Transcribe the material from its first line onward, ending with the line that contains "rng = np.random.default_rng(int(r0" and adding nothing beyond it.

Dataset section ->
## Start
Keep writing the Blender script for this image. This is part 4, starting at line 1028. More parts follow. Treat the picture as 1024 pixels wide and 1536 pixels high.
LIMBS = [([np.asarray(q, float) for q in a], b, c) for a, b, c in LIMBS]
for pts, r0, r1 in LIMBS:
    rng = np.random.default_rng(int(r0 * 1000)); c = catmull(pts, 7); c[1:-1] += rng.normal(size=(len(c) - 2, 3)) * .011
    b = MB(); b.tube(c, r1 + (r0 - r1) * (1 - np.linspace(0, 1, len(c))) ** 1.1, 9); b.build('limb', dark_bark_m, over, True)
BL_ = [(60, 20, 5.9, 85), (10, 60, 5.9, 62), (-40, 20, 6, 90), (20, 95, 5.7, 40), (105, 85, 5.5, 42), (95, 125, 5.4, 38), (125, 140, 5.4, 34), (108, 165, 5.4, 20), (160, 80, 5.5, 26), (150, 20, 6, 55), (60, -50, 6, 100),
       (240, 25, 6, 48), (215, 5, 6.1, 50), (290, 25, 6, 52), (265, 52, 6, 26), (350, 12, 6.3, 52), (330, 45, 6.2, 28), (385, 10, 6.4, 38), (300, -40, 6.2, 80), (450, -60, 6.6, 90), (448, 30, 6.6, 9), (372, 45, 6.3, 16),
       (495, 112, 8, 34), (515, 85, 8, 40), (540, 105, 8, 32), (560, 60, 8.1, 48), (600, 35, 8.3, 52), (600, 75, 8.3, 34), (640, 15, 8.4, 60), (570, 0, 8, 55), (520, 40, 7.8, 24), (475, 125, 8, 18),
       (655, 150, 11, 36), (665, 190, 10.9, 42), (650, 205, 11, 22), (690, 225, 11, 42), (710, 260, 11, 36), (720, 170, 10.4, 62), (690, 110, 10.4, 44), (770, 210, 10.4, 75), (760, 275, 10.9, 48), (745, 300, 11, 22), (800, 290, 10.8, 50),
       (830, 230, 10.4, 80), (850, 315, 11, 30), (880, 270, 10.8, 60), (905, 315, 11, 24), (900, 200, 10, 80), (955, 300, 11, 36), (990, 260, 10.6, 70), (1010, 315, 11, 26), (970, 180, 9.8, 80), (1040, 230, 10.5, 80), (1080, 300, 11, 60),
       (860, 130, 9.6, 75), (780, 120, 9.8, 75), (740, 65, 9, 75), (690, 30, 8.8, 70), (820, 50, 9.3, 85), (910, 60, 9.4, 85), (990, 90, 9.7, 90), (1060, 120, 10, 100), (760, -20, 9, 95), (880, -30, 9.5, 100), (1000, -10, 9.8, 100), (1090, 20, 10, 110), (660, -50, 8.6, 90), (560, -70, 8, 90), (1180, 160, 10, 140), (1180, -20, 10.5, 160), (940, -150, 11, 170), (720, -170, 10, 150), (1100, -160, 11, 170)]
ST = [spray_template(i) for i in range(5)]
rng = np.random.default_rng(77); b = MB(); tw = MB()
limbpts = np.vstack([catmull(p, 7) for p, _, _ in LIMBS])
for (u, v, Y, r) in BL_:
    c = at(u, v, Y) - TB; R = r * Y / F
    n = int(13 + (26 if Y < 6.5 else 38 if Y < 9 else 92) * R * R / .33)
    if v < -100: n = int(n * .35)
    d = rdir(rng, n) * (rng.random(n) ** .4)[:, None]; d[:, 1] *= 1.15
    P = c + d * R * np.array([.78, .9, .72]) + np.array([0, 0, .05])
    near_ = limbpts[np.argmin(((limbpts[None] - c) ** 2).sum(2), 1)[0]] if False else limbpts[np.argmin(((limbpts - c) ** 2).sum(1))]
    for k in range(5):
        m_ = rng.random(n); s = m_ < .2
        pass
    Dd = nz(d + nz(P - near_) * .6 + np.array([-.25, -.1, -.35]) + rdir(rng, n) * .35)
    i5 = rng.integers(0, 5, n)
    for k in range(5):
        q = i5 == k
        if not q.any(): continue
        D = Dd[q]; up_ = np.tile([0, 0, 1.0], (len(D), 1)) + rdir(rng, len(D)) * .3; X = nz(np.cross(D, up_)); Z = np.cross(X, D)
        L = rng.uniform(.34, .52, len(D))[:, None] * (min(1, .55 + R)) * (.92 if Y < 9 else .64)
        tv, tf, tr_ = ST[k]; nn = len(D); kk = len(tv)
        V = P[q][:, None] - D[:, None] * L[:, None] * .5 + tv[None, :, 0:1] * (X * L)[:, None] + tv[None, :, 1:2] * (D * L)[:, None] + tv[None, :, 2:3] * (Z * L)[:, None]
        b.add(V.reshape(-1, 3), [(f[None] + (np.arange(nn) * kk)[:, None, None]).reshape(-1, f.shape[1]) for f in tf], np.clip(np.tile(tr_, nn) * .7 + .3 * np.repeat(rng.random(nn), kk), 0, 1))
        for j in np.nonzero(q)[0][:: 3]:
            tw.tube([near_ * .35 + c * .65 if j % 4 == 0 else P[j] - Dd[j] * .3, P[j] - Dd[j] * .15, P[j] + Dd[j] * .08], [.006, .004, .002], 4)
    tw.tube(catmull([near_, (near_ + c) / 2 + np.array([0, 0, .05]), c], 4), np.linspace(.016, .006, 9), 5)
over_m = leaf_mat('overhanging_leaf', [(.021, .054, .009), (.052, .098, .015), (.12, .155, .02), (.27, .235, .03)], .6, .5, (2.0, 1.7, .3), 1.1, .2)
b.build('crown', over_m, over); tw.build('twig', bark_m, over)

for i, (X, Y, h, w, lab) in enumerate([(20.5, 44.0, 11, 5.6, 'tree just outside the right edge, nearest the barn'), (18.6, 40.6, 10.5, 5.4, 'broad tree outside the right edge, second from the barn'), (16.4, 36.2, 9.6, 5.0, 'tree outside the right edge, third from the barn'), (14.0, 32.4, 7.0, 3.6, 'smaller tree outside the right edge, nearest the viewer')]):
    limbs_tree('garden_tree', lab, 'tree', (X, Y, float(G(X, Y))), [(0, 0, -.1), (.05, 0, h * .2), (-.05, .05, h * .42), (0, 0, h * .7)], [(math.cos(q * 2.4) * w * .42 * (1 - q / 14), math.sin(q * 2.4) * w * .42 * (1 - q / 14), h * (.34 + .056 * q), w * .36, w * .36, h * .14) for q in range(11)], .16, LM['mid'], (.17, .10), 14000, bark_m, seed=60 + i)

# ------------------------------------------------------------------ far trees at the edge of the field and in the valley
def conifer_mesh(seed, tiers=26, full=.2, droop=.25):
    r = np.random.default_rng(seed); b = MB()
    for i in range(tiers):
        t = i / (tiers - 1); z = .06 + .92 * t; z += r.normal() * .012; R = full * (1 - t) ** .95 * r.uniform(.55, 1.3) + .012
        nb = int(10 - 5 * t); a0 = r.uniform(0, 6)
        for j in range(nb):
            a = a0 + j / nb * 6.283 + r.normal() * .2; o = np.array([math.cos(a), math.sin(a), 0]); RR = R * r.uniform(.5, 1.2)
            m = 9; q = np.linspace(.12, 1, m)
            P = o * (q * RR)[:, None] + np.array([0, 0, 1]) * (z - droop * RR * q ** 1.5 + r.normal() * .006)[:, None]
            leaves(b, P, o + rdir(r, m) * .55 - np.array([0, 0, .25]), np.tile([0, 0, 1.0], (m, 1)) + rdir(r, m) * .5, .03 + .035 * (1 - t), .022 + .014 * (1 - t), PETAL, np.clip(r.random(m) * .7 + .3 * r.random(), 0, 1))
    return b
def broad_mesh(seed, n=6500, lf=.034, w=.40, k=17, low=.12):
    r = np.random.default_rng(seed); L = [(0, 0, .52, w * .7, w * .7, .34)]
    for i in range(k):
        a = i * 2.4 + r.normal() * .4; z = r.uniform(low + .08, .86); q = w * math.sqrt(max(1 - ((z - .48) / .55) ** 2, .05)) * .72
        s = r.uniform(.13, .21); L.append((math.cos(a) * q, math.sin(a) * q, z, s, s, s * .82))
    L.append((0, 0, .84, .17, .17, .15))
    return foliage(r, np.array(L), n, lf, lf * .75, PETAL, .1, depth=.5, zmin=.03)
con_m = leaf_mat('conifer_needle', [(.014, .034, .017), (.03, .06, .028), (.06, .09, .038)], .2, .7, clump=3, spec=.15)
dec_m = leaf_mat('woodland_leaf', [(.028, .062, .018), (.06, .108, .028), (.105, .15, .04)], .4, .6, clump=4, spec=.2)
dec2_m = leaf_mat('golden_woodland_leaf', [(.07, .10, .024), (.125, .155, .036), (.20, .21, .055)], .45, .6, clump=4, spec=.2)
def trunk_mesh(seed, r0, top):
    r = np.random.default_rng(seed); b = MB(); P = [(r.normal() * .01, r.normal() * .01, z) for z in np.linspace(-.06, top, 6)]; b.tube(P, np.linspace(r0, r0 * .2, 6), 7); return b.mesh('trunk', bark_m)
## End
The solution ->
Keep writing the Blender script for this image. This is part 4, starting at line 1028. More parts follow. Treat the picture as 1024 pixels wide and 1536 pixels high.
LIMBS = [([np.asarray(q, float) for q in a], b, c) for a, b, c in LIMBS]
for pts, r0, r1 in LIMBS:
    rng = np.random.default_rng(int(r0 * 1000)); c = catmull(pts, 7); c[1:-1] += rng.normal(size=(len(c) - 2, 3)) * .011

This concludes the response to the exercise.